## EXERCISE
Output the full material exactly as it appears here.

## AVAILABLE DATA
═══
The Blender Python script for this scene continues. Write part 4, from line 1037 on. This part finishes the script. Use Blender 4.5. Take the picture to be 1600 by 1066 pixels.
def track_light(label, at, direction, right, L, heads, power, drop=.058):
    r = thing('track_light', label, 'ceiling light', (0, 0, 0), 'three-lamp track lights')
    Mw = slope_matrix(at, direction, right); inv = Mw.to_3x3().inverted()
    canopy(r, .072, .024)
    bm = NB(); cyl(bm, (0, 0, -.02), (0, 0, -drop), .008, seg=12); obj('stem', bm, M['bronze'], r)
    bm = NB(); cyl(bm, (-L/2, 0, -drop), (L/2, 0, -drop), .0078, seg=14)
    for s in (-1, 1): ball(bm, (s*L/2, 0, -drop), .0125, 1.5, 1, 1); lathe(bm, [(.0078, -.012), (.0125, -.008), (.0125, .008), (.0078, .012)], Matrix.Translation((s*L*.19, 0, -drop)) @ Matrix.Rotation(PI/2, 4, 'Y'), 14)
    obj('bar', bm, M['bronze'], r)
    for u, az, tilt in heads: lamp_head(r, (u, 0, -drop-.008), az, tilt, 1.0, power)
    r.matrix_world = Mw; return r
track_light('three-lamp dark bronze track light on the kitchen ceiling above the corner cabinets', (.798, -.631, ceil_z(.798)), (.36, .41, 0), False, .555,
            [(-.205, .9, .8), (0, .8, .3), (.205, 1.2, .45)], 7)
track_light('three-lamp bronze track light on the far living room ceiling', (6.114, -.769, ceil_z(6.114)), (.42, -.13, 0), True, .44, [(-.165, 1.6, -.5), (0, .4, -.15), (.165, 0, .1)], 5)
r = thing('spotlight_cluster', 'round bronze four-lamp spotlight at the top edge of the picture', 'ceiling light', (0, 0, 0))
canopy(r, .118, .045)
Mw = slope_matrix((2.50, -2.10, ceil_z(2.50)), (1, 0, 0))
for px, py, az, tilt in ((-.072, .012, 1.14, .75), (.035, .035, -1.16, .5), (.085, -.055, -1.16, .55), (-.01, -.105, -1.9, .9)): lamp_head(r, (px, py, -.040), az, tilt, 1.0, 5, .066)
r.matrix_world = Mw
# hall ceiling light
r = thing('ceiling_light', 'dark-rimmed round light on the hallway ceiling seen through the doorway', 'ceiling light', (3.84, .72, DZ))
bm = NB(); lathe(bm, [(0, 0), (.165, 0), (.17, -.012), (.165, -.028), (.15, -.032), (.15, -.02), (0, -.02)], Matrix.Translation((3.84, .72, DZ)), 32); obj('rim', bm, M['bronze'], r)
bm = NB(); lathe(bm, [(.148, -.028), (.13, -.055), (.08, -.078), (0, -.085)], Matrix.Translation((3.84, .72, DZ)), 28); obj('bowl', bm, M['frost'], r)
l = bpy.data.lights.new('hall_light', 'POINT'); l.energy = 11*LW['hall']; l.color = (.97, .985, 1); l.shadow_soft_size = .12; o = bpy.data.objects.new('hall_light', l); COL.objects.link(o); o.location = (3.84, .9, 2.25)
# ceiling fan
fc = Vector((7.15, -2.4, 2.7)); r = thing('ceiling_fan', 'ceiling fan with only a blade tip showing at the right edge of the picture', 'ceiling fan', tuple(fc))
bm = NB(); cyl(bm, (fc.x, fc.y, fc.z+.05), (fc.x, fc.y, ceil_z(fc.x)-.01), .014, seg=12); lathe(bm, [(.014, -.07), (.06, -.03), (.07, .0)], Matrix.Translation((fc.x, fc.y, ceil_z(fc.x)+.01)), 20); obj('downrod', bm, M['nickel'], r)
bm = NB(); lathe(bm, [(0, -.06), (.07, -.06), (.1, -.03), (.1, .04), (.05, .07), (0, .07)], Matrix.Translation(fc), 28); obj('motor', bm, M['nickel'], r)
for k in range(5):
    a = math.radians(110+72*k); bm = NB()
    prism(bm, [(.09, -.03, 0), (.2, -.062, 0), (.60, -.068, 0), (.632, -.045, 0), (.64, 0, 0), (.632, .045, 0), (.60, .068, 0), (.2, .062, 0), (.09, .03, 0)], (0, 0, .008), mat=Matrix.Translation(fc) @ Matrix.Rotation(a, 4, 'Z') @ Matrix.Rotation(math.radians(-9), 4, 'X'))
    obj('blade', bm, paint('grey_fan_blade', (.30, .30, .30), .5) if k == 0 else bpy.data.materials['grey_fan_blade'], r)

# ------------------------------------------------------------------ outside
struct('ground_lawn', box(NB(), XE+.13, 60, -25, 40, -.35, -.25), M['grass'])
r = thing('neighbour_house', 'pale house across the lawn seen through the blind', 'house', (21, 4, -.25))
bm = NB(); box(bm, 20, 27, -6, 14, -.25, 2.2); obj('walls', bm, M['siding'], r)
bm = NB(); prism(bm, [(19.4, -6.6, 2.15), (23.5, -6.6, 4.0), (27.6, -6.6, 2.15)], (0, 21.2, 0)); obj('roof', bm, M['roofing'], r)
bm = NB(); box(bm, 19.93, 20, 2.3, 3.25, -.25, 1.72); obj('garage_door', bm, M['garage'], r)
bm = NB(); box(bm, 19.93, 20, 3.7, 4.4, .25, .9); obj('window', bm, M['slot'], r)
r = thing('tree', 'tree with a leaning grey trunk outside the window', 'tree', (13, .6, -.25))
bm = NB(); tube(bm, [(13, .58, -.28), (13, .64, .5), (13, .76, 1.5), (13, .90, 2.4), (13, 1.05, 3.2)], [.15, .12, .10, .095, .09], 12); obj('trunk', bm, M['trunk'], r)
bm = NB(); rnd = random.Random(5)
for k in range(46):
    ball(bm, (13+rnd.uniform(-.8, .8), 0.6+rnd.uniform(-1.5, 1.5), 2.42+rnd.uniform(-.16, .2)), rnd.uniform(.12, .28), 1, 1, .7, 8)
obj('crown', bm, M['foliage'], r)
═══
## FINAL RESULT
The Blender Python script for this scene continues. Write part 4, from line 1037 on. This part finishes the script. Use Blender 4.5. Take the picture to be 1600 by 1066 pixels.
def track_light(label, at, direction, right, L, heads, power, drop=.058):
    r = thing('track_light', label, 'ceiling light', (0, 0, 0), 'three-lamp track lights')
    Mw = slope_matrix(at, direction, right); inv = Mw.to_3x3().inverted()
    canopy(r, .072, .024)
    bm = NB(); cyl(bm, (0, 0, -.02), (0, 0, -drop), .008, seg=12); obj('stem', bm, M['bronze'], r)
    bm = NB(); cyl(bm, (-L/2, 0, -drop), (L/2, 0, -drop), .0078, seg=14)
    for s in (-1, 1): ball(bm, (s*L/2, 0, -drop), .0125, 1.5, 1, 1); lathe(bm, [(.0078, -.012), (.0125, -.008), (.0125, .008), (.0078, .012)], Matrix.Translation((s*L*.19, 0, -drop)) @ Matrix.Rotation(PI/2, 4, 'Y'), 14)
    obj('bar', bm, M['bronze'], r)
    for u, az, tilt in heads: lamp_head(r, (u, 0, -drop-.008), az, tilt, 1.0, power)
    r.matrix_world = Mw; return r
track_light('three-lamp dark bronze track light on the kitchen ceiling above the corner cabinets', (.798, -.631, ceil_z(.798)), (.36, .41, 0), False, .555,
            [(-.205, .9, .8), (0, .8, .3), (.205, 1.2, .45)], 7)
track_light('three-lamp bronze track light on the far living room ceiling', (6.114, -.769, ceil_z(6.114)), (.42, -.13, 0), True, .44, [(-.165, 1.6, -.5), (0, .4, -.15), (.165, 0, .1)], 5)
r = thing('spotlight_cluster', 'round bronze four-lamp spotlight at the top edge of the picture', 'ceiling light', (0, 0, 0))
canopy(r, .118, .045)
Mw = slope_matrix((2.50, -2.10, ceil_z(2.50)), (1, 0, 0))
for px, py, az, tilt in ((-.072, .012, 1.14, .75), (.035, .035, -1.16, .5), (.085, -.055, -1.16, .55), (-.01, -.105, -1.9, .9)): lamp_head(r, (px, py, -.040), az, tilt, 1.0, 5, .066)
r.matrix_world = Mw
# hall ceiling light
r = thing('ceiling_light', 'dark-rimmed round light on the hallway ceiling seen through the doorway', 'ceiling light', (3.84, .72, DZ))
bm = NB(); lathe(bm, [(0, 0), (.165, 0), (.17, -.012), (.165, -.028), (.15, -.032), (.15, -.02), (0, -.02)], Matrix.Translation((3.84, .72, DZ)), 32); obj('rim', bm, M['bronze'], r)
bm = NB(); lathe(bm, [(.148, -.028), (.13, -.055), (.08, -.078), (0, -.085)], Matrix.Translation((3.84, .72, DZ)), 28); obj('bowl', bm, M['frost'], r)
l = bpy.data.lights.new('hall_light', 'POINT'); l.energy = 11*LW['hall']; l.color = (.97, .985, 1); l.shadow_soft_size = .12; o = bpy.data.objects.new('hall_light', l); COL.objects.link(o); o.location = (3.84, .9, 2.25)
# ceiling fan
fc = Vector((7.15, -2.4, 2.7)); r = thing('ceiling_fan', 'ceiling fan with only a blade tip showing at the right edge of the picture', 'ceiling fan', tuple(fc))
bm = NB(); cyl(bm, (fc.x, fc.y, fc.z+.05), (fc.x, fc.y, ceil_z(fc.x)-.01), .014, seg=12); lathe(bm, [(.014, -.07), (.06, -.03), (.07, .0)], Matrix.Translation((fc.x, fc.y, ceil_z(fc.x)+.01)), 20); obj('downrod', bm, M['nickel'], r)
bm = NB(); lathe(bm, [(0, -.06), (.07, -.06), (.1, -.03), (.1, .04), (.05, .07), (0, .07)], Matrix.Translation(fc), 28); obj('motor', bm, M['nickel'], r)
for k in range(5):
    a = math.radians(110+72*k); bm = NB()
    prism(bm, [(.09, -.03, 0), (.2, -.062, 0), (.60, -.068, 0), (.632, -.045, 0), (.64, 0, 0), (.632, .045, 0), (.60, .068, 0), (.2, .062, 0), (.09, .03, 0)], (0, 0, .008), mat=Matrix.Translation(fc) @ Matrix.Rotation(a, 4, 'Z') @ Matrix.Rotation(math.radians(-9), 4, 'X'))
    obj('blade', bm, paint('grey_fan_blade', (.30, .30, .30), .5) if k == 0 else bpy.data.materials['grey_fan_blade'], r)

# ------------------------------------------------------------------ outside
struct('ground_lawn', box(NB(), XE+.13, 60, -25, 40, -.35, -.25), M['grass'])
r = thing('neighbour_house', 'pale house across the lawn seen through the blind', 'house', (21, 4, -.25))
bm = NB(); box(bm, 20, 27, -6, 14, -.25, 2.2); obj('walls', bm, M['siding'], r)
bm = NB(); prism(bm, [(19.4, -6.6, 2.15), (23.5, -6.6, 4.0), (27.6, -6.6, 2.15)], (0, 21.2, 0)); obj('roof', bm, M['roofing'], r)
bm = NB(); box(bm, 19.93, 20, 2.3, 3.25, -.25, 1.72); obj('garage_door', bm, M['garage'], r)
bm = NB(); box(bm, 19.93, 20, 3.7, 4.4, .25, .9); obj('window', bm, M['slot'], r)
r = thing('tree', 'tree with a leaning grey trunk outside the window', 'tree', (13, .6, -.25))
bm = NB(); tube(bm, [(13, .58, -.28), (13, .64, .5), (13, .76, 1.5), (13, .90, 2.4), (13, 1.05, 3.2)], [.15, .12, .10, .095, .09], 12); obj('trunk', bm, M['trunk'], r)
bm = NB(); rnd = random.Random(5)
for k in range(46):
    ball(bm, (13+rnd.uniform(-.8, .8), 0.6+rnd.uniform(-1.5, 1.5), 2.42+rnd.uniform(-.16, .2)), rnd.uniform(.12, .28), 1, 1, .7, 8)
obj('crown', bm, M['foliage'], r)